Bill Weber — RIP

He would’ve scoffed at the next verb: we “met” on ILX in the summer or fall of 2005, sparring over Michael Haneke films but most explicitly about Brokeback Mountain. Smitten for extracurricular reasons, I put aside the movie’s flaws. With Bill, he could scoff at you for many things: sentimentality; the folly of praising anyone you met online as a “friend”; fawning over repressed gay romances played by actors who weren’t Dennis Quaid and Jeff Bridges. Bill called me out on them. His love affair with film was inspiring and a burr: thanks to Bill, I knew I had to find this silent John Ford or that Abbot & Costello comedy. I could never surpass him for a one-sentence quip, which adduced his stand-up ambitions.
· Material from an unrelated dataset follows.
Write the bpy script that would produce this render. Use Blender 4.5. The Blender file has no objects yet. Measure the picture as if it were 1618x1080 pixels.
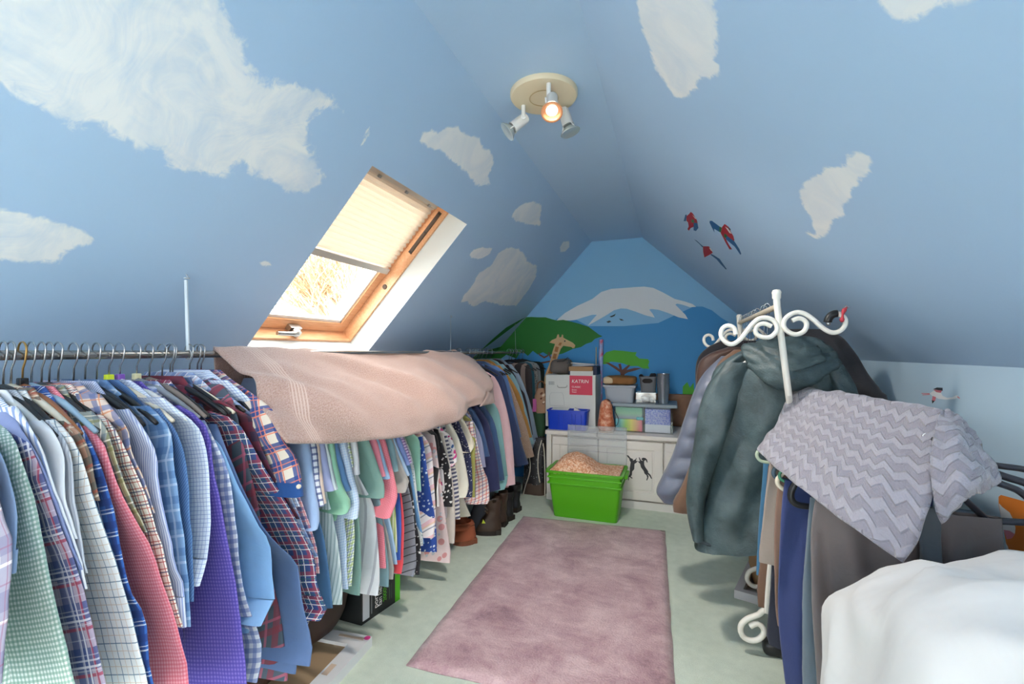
import bpy, bmesh, math, random
from mathutils import Vector, Matrix
from mathutils.geometry import tessellate_polygon

# ------------------------------------------------------------------ camera, world, exposure
F, CX, HY, CAMH = 719.0, 809.0, 555.0, 1.05          # focal length (px of 1618x1080), principal x, horizon y, eye height
PSI = math.atan2(254.0, F)                            # the camera is turned this far to the left of the room axis
scn = bpy.context.scene
COL = scn.collection
cam_d = bpy.data.cameras.new('camera'); cam = bpy.data.objects.new('camera', cam_d); COL.objects.link(cam)
cam.location = (0, 0, CAMH); cam.rotation_euler = (math.pi/2, 0, PSI)
cam_d.sensor_width = 36; cam_d.lens = F/1618*36; cam_d.shift_y = (HY-540)/1618; cam_d.clip_start = .02
scn.camera = cam
SKY = 5.2
world = bpy.data.worlds.new('overcast_sky'); scn.world = world; world.use_nodes = True
bg = world.node_tree.nodes['Background']; bg.inputs[0].default_value = (1, .94, .90, 1); bg.inputs[1].default_value = SKY
vs = scn.view_settings
vs.view_transform = 'Standard'; vs.look = 'None'; vs.gamma = 1; vs.use_curve_mapping = False; vs.exposure = 1.06
def portal(name, loc, rot, sx, sy):
    l = bpy.data.lights.new(name, 'AREA'); l.shape = 'RECTANGLE'; l.size = sx; l.size_y = sy; l.cycles.is_portal = True
    o = bpy.data.objects.new(name, l); COL.objects.link(o); o.location = loc; o.rotation_euler = rot; return o
# ------------------------------------------------------------------ measuring helpers
def ray(px, py):
    a, b = (px-CX)/F, (HY-py)/F
    return Vector((math.cos(PSI)*a-math.sin(PSI), math.sin(PSI)*a+math.cos(PSI), b))
EYE = Vector((0, 0, CAMH))
def on_plane(px, py, p0, n):
    d = ray(px, py); return EYE + d*((Vector(p0)-EYE).dot(n)/d.dot(n))
def atY(px, py, Y): return on_plane(px, py, (0, Y, 0), Vector((0, 1, 0)))
def atX(px, py, X): return on_plane(px, py, (X, 0, 0), Vector((1, 0, 0)))
def atZ(px, py, Z): return on_plane(px, py, (0, 0, Z), Vector((0, 0, 1)))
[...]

Impressed, I asked him if he wanted to write for Stylus Magazine, for which I served as an editor. After a Robert Altman retrospective, he showed his command of a prose style he’d spent twenty years honing: every review showed no slackening, quite the contrary; he knew this was his moment, though if you reminded him he’d tell you to fuck off. He wrote for Slant Magazine for several years, each review demonstrating his wit and erudition, going as far as one could go in those days of paid or feebly paid movie journalism.

I can hear his death’s-head cackle when we met in person, twelve years after ILX sparrin’, in Miami, for a baseball tournament. Bill wasn’t the kind of person who asked questions about your personal life, or, indeed, any questions. He was always on. Yet after several hours of eating and drinking I exploited what I loved about him after a dozen years’ acquaintance. I called him a cynic to his face and he said “Fuck you” and laughed. He knew. He was a sentimentalist. He was pissed off the world wasn’t as good as he wanted it to be. A Catholic in the best sense, he presented without your permission a dialectical grace: fight tooth and nail over fundamental principles and bullshit; offer words of comfort you wouldn’t think are possible.

Essential to understanding Bill was his coming of age in every sense at the dawn of the Reagan era. The Democratic Party he read about and experienced — the union-strong FDR coalition — was in its death throes. Then AIDS happened. There’s no way around the fact that he came across as a irascible curmudgeon because he grew tired of having to repeat himself as the consequences of those death throes and Reagan’s influence spiraled past the GOP and into younger Dems and liberals. That’s why I keep coming back to my definition of a cynic: a closet sentimentalist frustrated by the stubbornness with which life doesn’t match one’s ideals. Lord knows we fought in person and on this board: we shared a sensibility but not taste. But I know he respected and loved me, and part of those things means annoyance that I couldn’t see things his way.

To his immense credit, Bill’s passion for film and baseball kept him alive in every sense until his body couldn’t anymore. When I last saw him in July 2019, he asked if I’d seen The Love Parade, Ernest Lubitsch’s 1930 musical starring Maurice Chevalier and Jeanette MacDonald. I hadn’t. He scoffed — not because he had something on me, but because he knew I could do better. I should’ve watched it by now. A genuine radical, Bill loathed what moviegoing and the Democratic Party had become; he accepted no compromises because in the New York City in which he lived compromises got you killed: with AIDS, the cops, or Clinton-inspired austerity Democrats. Living under these circumstances means you take shit from no one, not least a bony-assed Cuban-American dude who defended Brokeback Mountain. But cynics are sentimentalists because they want their friends to meet what they’re capable of; Bill wanted it for me, for everyone who knew him, and he was humble enough to accept he could accept a little grace too.

7 thoughts on “Bill Weber — RIP

  1. I’m sorry for your loss, Alfred. That’s a lovely piece you wrote. We should all be so fortunate to be remembered thusly.